On the go: The Financial Conduct Authority has announced it will allow pension providers to disclose their charges at a scheme level rather than employer level for this year when data are published under new rules this summer.

In a statement, the FCA said it had discussed with companies and independent governance committee members whether data should be published at the level of the arrangement with each individual employer or at a higher level.

Though the approach of publishing at employer level aligns more closely with the FCA’s aim for the rules, confusion among companies has led the authority to allow them to publish at a scheme level this year. 

In June last year, the FCA consulted on rules that set out how they expect IGCs to assess the value for money of workplace personal pension schemes and investment pathway solutions. 

They expected IGCs to pick a small number of reasonably comparable schemes or investment pathways, including those that could potentially offer better money for value to conduct their assessments, the report stated. 

When selecting schemes, the FCA expected IGCs to also take into account the size and demographics of the membership.

In relation to comparing costs and charges data, they were confident that IGCs would have access to pension scheme data to conduct this comparison once scheme governance bodies begin publishing information on costs and charges on their websites.  

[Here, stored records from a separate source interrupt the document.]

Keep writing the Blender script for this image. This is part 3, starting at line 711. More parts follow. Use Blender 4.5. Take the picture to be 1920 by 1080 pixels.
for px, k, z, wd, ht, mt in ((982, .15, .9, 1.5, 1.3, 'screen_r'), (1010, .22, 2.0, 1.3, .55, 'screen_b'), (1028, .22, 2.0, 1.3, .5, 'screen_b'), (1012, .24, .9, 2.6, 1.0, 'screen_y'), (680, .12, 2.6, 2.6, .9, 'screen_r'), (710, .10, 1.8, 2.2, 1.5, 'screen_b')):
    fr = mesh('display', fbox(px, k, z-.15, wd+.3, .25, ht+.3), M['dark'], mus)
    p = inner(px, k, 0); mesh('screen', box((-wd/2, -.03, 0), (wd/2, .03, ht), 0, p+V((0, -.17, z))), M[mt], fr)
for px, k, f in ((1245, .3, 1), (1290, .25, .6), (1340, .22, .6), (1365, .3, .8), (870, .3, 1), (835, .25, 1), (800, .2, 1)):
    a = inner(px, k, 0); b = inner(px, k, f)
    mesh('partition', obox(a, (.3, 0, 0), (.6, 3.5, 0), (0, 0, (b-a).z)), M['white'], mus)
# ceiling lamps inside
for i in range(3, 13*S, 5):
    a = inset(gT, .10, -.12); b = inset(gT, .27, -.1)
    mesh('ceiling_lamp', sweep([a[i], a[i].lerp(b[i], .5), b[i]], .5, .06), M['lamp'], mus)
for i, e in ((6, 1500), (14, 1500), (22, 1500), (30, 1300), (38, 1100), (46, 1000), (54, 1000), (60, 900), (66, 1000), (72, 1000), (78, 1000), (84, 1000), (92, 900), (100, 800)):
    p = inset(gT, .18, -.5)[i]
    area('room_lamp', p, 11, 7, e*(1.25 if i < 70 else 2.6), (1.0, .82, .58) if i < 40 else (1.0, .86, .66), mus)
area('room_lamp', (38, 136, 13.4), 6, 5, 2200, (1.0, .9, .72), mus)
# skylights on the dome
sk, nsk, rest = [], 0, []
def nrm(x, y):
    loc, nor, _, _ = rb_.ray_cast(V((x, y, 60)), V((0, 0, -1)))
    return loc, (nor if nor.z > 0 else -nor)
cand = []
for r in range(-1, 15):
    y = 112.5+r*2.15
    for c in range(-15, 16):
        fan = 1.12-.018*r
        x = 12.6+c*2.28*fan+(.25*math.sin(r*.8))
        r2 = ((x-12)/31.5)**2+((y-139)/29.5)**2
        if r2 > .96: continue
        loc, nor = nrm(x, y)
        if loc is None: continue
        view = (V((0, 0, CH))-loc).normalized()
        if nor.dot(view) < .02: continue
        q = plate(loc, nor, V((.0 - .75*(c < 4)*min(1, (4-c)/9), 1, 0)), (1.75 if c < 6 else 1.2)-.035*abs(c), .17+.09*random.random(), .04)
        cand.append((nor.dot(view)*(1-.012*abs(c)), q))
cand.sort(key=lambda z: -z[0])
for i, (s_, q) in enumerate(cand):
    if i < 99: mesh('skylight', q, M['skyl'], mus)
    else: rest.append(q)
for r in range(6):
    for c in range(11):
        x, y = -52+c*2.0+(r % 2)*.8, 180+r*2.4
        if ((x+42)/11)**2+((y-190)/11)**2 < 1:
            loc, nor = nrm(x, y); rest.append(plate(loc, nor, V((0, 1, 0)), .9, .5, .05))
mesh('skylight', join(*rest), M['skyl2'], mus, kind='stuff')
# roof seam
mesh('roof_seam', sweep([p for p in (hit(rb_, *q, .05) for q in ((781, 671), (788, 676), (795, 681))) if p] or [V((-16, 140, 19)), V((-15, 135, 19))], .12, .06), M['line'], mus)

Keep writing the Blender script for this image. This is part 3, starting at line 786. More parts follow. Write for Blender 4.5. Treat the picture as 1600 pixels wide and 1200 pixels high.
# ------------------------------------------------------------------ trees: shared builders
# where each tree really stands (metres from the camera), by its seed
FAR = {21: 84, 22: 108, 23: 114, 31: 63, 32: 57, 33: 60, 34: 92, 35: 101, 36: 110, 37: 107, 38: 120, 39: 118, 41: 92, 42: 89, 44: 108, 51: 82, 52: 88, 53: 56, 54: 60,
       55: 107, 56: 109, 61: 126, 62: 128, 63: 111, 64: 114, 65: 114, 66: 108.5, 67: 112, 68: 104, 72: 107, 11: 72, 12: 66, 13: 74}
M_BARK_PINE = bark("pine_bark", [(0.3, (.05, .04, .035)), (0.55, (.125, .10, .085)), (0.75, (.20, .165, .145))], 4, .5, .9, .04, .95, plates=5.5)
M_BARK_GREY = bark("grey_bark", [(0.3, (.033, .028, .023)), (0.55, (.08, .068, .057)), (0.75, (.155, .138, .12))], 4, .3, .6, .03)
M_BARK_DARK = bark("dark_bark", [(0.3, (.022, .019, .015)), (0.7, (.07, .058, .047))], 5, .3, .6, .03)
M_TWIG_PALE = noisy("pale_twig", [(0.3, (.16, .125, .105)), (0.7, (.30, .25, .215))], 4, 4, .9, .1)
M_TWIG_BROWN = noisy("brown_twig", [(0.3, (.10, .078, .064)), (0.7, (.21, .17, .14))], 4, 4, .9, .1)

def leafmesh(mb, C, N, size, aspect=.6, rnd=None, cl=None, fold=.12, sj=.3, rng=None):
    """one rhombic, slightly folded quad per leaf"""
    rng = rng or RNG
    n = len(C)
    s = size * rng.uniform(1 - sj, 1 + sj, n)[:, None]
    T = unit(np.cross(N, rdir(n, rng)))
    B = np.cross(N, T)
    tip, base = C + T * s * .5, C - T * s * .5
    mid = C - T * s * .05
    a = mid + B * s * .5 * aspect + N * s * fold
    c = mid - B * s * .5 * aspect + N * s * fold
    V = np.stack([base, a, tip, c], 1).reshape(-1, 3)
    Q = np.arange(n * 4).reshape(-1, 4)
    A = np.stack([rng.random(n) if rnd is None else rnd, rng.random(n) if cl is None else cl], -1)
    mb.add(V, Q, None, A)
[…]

As the FCA's consultation paper and policy statement did not specifically state that an employer-level disclosure was expected, and considering the time remaining until disclosures will be needed by IGC, the FCA therefore announced it does not propose taking regulatory action against any company that discloses each set of costs and charges that they levy for this reporting year, or show the distribution of costs and charges by employer arrangement in some other way.

As reported by Pensions Expert in February, the FCA ditched a requirement for workplace pension providers to disclose and illustrate the impact of charges on all of their defined contribution funds, after industry concerns were raised in consultation.

Contract-based schemes would only have to report on costs for the default funds in the first year, with the disclosure of charges being extended to the remaining arrangements in the following years.

The rules announced in a policy statement published in February came into effect from April 2020, with independent governance committees and trustees having to present their first report on default funds by July 31 2021.